**WORK REQUIRED**
Check every line of the data below for the string "script", and copy the ones that hold it.

## Start LISTING

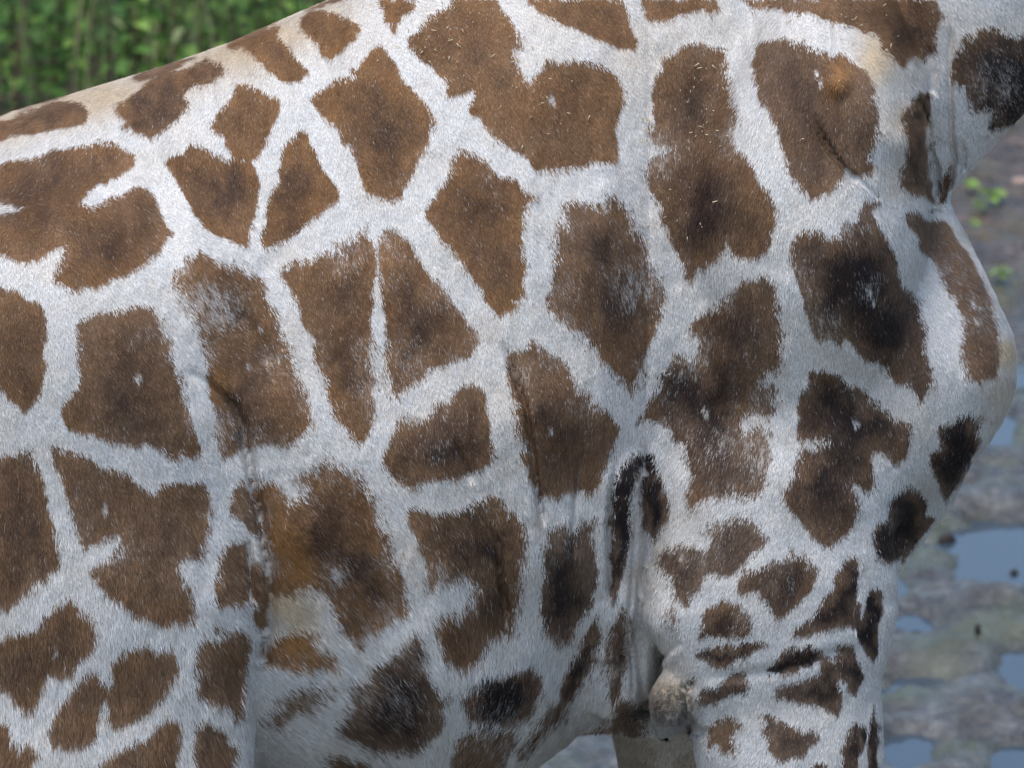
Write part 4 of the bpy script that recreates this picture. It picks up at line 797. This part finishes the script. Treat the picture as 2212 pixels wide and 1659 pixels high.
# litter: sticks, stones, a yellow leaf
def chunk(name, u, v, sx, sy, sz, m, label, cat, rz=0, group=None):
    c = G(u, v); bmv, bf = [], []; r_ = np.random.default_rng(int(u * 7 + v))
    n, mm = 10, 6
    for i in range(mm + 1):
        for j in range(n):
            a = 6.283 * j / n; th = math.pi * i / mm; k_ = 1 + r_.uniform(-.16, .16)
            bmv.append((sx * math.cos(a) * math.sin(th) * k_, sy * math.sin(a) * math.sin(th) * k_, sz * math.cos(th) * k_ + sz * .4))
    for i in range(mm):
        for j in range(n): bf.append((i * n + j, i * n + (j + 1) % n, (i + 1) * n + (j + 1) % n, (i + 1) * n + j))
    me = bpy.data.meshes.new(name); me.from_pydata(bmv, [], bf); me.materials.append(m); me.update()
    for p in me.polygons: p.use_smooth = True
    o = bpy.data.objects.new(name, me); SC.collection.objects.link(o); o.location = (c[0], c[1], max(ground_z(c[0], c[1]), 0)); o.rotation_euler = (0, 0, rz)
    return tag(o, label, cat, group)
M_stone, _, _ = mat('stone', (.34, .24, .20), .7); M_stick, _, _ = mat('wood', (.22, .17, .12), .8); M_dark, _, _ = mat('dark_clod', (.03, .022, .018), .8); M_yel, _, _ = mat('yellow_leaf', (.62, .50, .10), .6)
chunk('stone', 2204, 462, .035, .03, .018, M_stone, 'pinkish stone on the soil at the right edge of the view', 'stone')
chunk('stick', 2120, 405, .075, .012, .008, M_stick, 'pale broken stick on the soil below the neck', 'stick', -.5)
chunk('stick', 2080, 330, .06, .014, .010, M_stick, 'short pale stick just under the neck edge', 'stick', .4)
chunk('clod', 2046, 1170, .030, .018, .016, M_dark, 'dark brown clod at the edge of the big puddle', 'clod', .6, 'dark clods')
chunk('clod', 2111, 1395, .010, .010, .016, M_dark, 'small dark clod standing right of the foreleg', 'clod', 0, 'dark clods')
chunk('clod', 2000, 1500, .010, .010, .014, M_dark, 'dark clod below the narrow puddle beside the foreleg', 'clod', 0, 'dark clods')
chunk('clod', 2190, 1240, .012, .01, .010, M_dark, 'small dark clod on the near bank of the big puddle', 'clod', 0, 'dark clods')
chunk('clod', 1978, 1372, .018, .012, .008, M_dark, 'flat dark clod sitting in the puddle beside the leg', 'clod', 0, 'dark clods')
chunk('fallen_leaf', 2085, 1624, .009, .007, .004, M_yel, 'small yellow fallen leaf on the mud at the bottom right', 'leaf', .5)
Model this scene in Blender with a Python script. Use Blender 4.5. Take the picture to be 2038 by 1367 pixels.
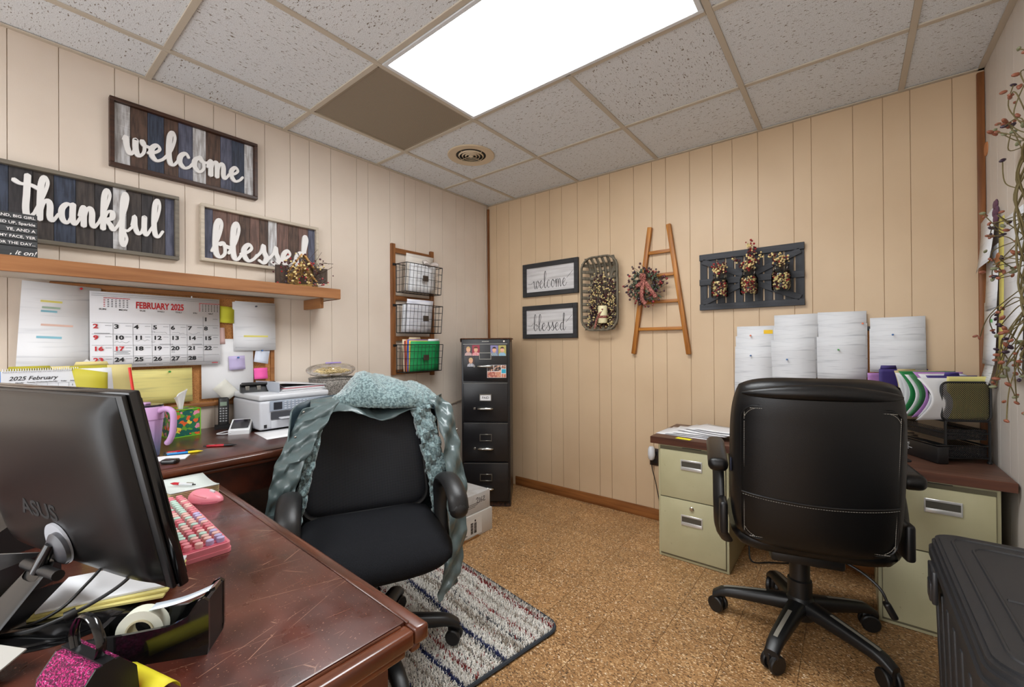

## End LISTING

**TASK RESPONSE**
Write part 4 of the bpy script that recreates this picture. It picks up at line 797. This part finishes the script. Treat the picture as 2212 pixels wide and 1659 pixels high.
Model this scene in Blender with a Python script. Use Blender 4.5. Take the picture to be 2038 by 1367 pixels.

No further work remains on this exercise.